Parrish Capital’s overarching philosophy hinges on cash flow planning around our “liquidity window” standard.  We believe assets that are needed for consumption within a window of 3 to 5 years should be invested in liquid, high quality fixed income securities that mature around the time of that need.

By keeping funds needed in at least the next three years safe and liquid you reduce the need to sell growth assets in adverse markets, which ultimately could prevent you from reaching your goals.  Liquidity window funding is continuous and thus reallocation of funds from fixed to growth occurs as needed and according to market conditions.  

“Delayed gratification, long-term risk taking and checking your emotions are the keys to creating a financial legacy."

Teddy Parrish, Parrish Capital

Standard Research Process

Parrish Capital’s investment philosophy is based on fundamental analysis anchored by our Standard Research Process (SRP) which serves as the cornerstone of investment selections and portfolio construction.

The core of this process rests on our belief that after sector allocation, earnings power, forecasted earnings growth, and changes to market assumptions surrounding both dictate near and long term equity price performance.

Portfolio positions are established with the vision of holding each position long term with one small business cycle as the base.  We buy predominately high quality companies with B+ or better for Financial Strength as measured by Value Line and with earnings growth plus dividend of at least 12%.

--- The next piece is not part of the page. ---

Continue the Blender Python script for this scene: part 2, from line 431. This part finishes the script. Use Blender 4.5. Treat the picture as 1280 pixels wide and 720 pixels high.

Companies meeting our core parameters make up the select group of which we build our proprietary portfolios namely Parrish Core Growth and Parrish Income Portfolios. 

We recommend investing the growth portion of your portfolio in a combination of Parrish Capital’s Core Growth and Income portfolios.  The dynamics of this blended portfolio includes a dividend above the current market rate, a maximum individual size of 5%, maximum single sector exposure of 25%, portfolio turnover rate of 30% or less, and valuation metrics below the market or the industry for each portfolio position. 

For the lower risk fixed income portion of your portfolio we recommend the purchase of only high quality instruments.  The primary fixed income instruments consists of short to immediate term BBB+ or better corporates, municipals, CD’s, and occasionally ETFs and bond funds.  We also maintain at least 5% cash in the money market.